The next level up is specifiying technical solutions in detail, eg "Create a model and a controller for retrieving rows from the widget table". This is a common level for many people that have been burnt by older less-effective models. It's a waste because the agent knows how to build out CRUD endpoints for any web framework under the sun. Or if it doesn't, it can just follow examples in your codebase. It's extremely good at this now.
An improved level that I see people default to frequently is describing properties of their system like Create an api endpoint GET /api/widget/234 that gets widgets. This is definitely an improvement, but it's still not as high level as we can get: nothing changes in the world when this endpoint exists. Backends need frontends to create full products. The example I've given here can still be absolutely crushed by the agent in most cases. You may still be at too low of a level.
A further improvement level is when you're coding agentically across all the necessary services in a way that is user-facing or product-oriented. eg "Create an orders page to show orders" that is run on a mono-repo or in a parent folder holding all the necessary repos. More often you're describing real user value instead of parts of the system.
It's worth noting that this is the lowest level that non-programmers will be operating at, so if non-programmers are blowing you away in productivity, now you know why. You're being silly if you let that happen!
And there are more levels even further outside! Instead of giving it a spec, you can give it a problem to solve and have it write its own spec (There are lots of tools for this like openspec or spec-kit). Or instead of giving it a problem to solve, you could just ask "what should we do next?"
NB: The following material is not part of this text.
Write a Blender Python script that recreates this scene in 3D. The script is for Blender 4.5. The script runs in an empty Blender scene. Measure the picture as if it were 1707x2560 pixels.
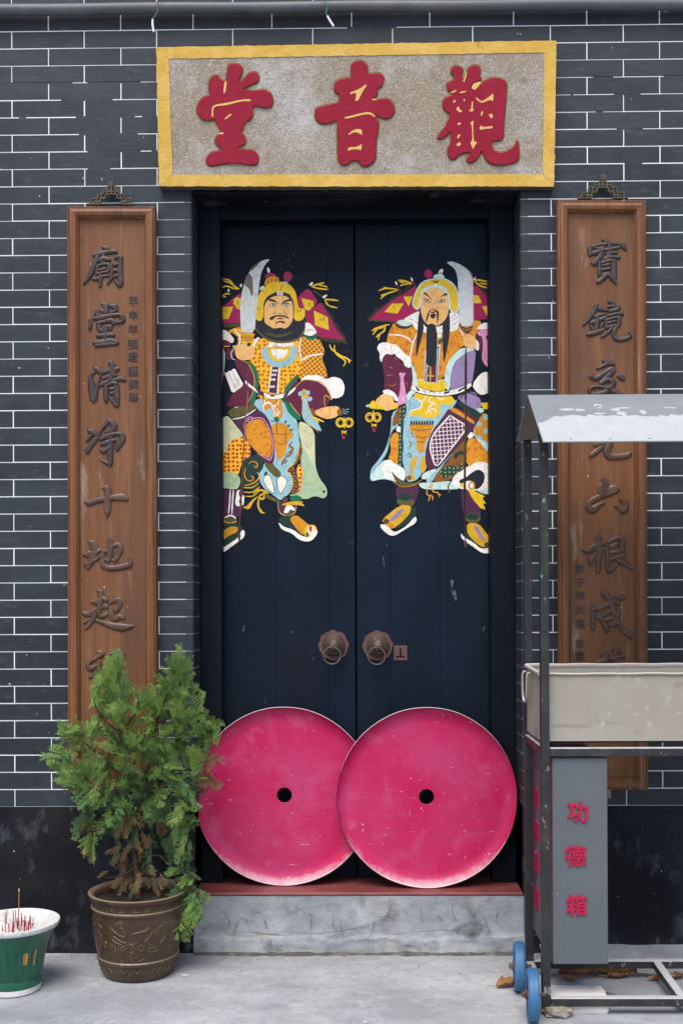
import bpy, bmesh, math, random
from mathutils import Vector, Matrix, Euler, noise as mnoise

# ------------------------------------------------------------------ camera, sky, sun, exposure
SC = bpy.context.scene
COL = SC.collection
R = math.radians
F, CXP, HZ = 2667.0, 853.5, 1520.0            # focal length and principal point in photo pixels
CAM = Vector((0.0, -4.0, 1.29))
ROT = (Matrix.Rotation(R(0.75), 3, 'Z') @ Matrix.Rotation(R(90), 3, 'X') @ Matrix.Rotation(R(-0.25), 3, 'Z'))
cd = bpy.data.cameras.new('camera')
cd.sensor_fit = 'AUTO'; cd.sensor_width = 36.0
cd.lens = 36.0 * F / 2560.0
cd.shift_y = (HZ - 1280.0) / 2560.0
cd.clip_start = 0.05; cd.clip_end = 200.0
cam = bpy.data.objects.new('camera', cd); COL.objects.link(cam)
cam.matrix_world = Matrix.Translation(CAM) @ ROT.to_4x4()
SC.camera = cam

SUN_EL, SUN_AZ = 60.0, 194.0                  # behind the viewer, a little to the left
W = bpy.data.worlds.new('World'); SC.world = W; W.use_nodes = True
wn = W.node_tree
sky = wn.nodes.new('ShaderNodeTexSky'); sky.sky_type = 'NISHITA'; sky.sun_disc = False
sky.sun_elevation = R(SUN_EL); sky.sun_rotation = R(SUN_AZ)
sky.air_density = 1.0; sky.dust_density = 2.6; sky.ozone_density = 1.0
bg = wn.nodes['Background']; bg.inputs[1].default_value = 0.105
wn.links.new(sky.outputs[0], bg.inputs[0])
sl = bpy.data.lights.new('sun', 'SUN'); sl.energy = 1.5; sl.angle = R(40); sl.color = (1.0, 0.98, 0.94)
so = bpy.data.objects.new('sun', sl); COL.objects.link(so)
sd = Vector((math.sin(R(SUN_AZ)) * math.cos(R(SUN_EL)), math.cos(R(SUN_AZ)) * math.cos(R(SUN_EL)), math.sin(R(SUN_EL))))
so.rotation_euler = sd.to_track_quat('Z', 'Y').to_euler()
so.location = sd * 20
SC.view_settings.view_transform = 'Standard'; SC.view_settings.look = 'None'
SC.view_settings.gamma = 1.0; SC.view_settings.exposure = 1.0
SC.view_settings.use_curve_mapping = False

rnd = random.Random(11)

# ------------------------------------------------------------------ measuring helpers
def ray(px, py):
    return ROT @ Vector(((px - CXP) / F, -(py - HZ) / F, -1.0))
def P(px, py, Y=0.0):
    d = ray(px, py); return CAM + d * ((Y - CAM.y) / d.y)
def PX(px, py, X):
    d = ray(px, py); return CAM + d * ((X - CAM.x) / d.x)
def PF(px, py, z=0.0):
    d = ray(px, py); return CAM + d * ((z - CAM.z) / d.z)

# ------------------------------------------------------------------ mesh helpers
class MB:
    def __init__(s): s.v = []; s.f = []; s.m = []; s.sm = []
    def add(s, vs, fs, mi=0, smooth=False):
        o = len(s.v); s.v += [Vector(x) for x in vs]
        for f in fs: s.f.append([i + o for i in f]); s.m.append(mi); s.sm.append(smooth)
    def box(s, a, b, c=0.0, mi=0):
        a = Vector(a); b = Vector(b)
        x0, x1 = min(a.x, b.x), max(a.x, b.x); y0, y1 = min(a.y, b.y), max(a.y, b.y); z0, z1 = min(a.z, b.z), max(a.z, b.z)
        if c <= 0:
            vs = [(x, y, z) for x in (x0, x1) for y in (y0, y1) for z in (z0, z1)]
            s.add(vs, [(0, 1, 3, 2), (4, 6, 7, 5), (0, 4, 5, 1), (2, 3, 7, 6), (0, 2, 6, 4), (1, 5, 7, 3)], mi); return
        s.conv([Vector((x, y, z)) for x in (x0, x1) for y in (y0, y1) for z in (z0, z1)], c, mi)
    def conv(s, p8, c, mi=0):
        """chamfered hexahedron, corner order x,y,z binary"""
        bm = bmesh.new(); vv = [bm.verts.new(p) for p in p8]
        for f in ((0, 1, 3, 2), (4, 6, 7, 5), (0, 4, 5, 1), (2, 3, 7, 6), (0, 2, 6, 4), (1, 5, 7, 3)): bm.faces.new([vv[i] for i in f])
        if c > 0: bmesh.ops.bevel(bm, geom=list(bm.edges), offset=c, segments=1, affect='EDGES', profile=0.5)
        bm.verts.index_update()
        s.add([v.co.copy() for v in bm.verts], [[v.index for v in f.verts] for f in bm.faces], mi); bm.free()
    def beam(s, a, b, w, h, c=0.0, up=Vector((0, 0, 1)), mi=0):
        a = Vector(a); b = Vector(b); d = (b - a).normalized(); sx = d.cross(up).normalized(); u = sx.cross(d).normalized()
        p8 = [q + sx * (w / 2 * i) + u * (h / 2 * j) for q in (a, b) for i in (-1, 1) for j in (-1, 1)]
        s.conv(p8, c, mi)
    def tube(s, pts, rad, n=8, cap=True, mi=0, smooth=True):
        pts = [Vector(p) for p in pts]
        rs = rad if isinstance(rad, (list, tuple)) else [rad] * len(pts)
        rings = []; up = Vector((0, 0, 1)); prev = None
        for i, p in enumerate(pts):
            d = (pts[min(i + 1, len(pts) - 1)] - pts[max(i - 1, 0)])
            d = d.normalized() if d.length > 1e-9 else Vector((0, 0, 1))
            if prev is None:
                a = d.cross(up if abs(d.z) < 0.9 else Vector((1, 0, 0))).normalized()
            else:
                a = (prev - d * prev.dot(d)).normalized()
            prev = a; b = d.cross(a)
            rings.append([p + (a * math.cos(t) + b * math.sin(t)) * rs[i] for t in [2 * math.pi * k / n for k in range(n)]])
        vs = [v for r in rings for v in r]; fs = []
        for i in range(len(pts) - 1):
            for k in range(n):
                fs.append((i * n + k, i * n + (k + 1) % n, (i + 1) * n + (k + 1) % n, (i + 1) * n + k))
        s.add(vs, fs, mi, smooth)
        if cap:
            s.add(rings[0], [list(range(n))[::-1]], mi); s.add(rings[-1], [list(range(n))], mi)
    def lathe(s, prof, c, n=64, mi=0, axis=None, smooth=True, rfun=None):
        """prof = list of (radius, height); closed by rings only"""
        c = Vector(c); vs = []; fs = []
        for (r, h) in prof:
            for k in range(n):
                t = 2 * math.pi * k / n
                rr = r if rfun is None else rfun(r, h, t)
                p = Vector((rr * math.cos(t), rr * math.sin(t), h))
                if axis is not None: p = axis @ p
                vs.append(c + p)
        for i in range(len(prof) - 1):
            for k in range(n):
                fs.append((i * n + k, i * n + (k + 1) % n, (i + 1) * n + (k + 1) % n, (i + 1) * n + k))
        s.add(vs, fs, mi, smooth)
    def mesh(s, name, mats, shift=None, angle=35):
        me = bpy.data.meshes.new(name)
        vs = [tuple(v - shift) for v in s.v] if shift is not None else [tuple(v) for v in s.v]
        me.from_pydata(vs, [], s.f)
        for mm in (mats if isinstance(mats, (list, tuple)) else [mats]): me.materials.append(mm)
        me.polygons.foreach_set('material_index', s.m)
        me.polygons.foreach_set('use_smooth', s.sm)
        if any(s.sm): me.set_sharp_from_angle(angle=R(angle))
        me.update(); return me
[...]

I generally pick the highest level of abstraction that I think it can pull off. That's going to get you the biggest bang-for-the-buck when it works. The one where we're just supplying product specifications works extremely well today if your codebase doesn't suck.
In the end, it may not always do what you want. When it does something you don't like, you can throw it away and restart or iterate with it to where you want to go. But these new frontier models are so much better than previous models that it's worth a shot at trying something at a higher level or even without so much detail. And sometimes it has a better idea than the one you were going to specify which for me is just pure magic.
I would strongly consider being more ambitious if you're working at one of the lower levels here. And if it fails at a higher level, think about how you could make it work (eg skills, prompts, agents, documentation, etc) if you were to give it another shot. I realize that with previous models you needed to specify the hell out of everything, but the technology has changed considerably in the last 3-4 months. Try dropping to a lower level only after you've proven that the higher level won't work.
I also think the exact technical details of the solution matters a lot less now that you can refactor to what you want cheaply and easily as well, whenever you want. As long as you have the functionality, the performance, the UX, etc that you need, the exact code isn't all that important. I know that's going to blow a lot of minds, but I do encourage you to consider it.
If you're one of those people that's been using the agent for everything, but you don't feel like you're able to get the productivity gains that other people are seeing it could be that still working too far down into the details. The more ambitious you are, the more agentic you are.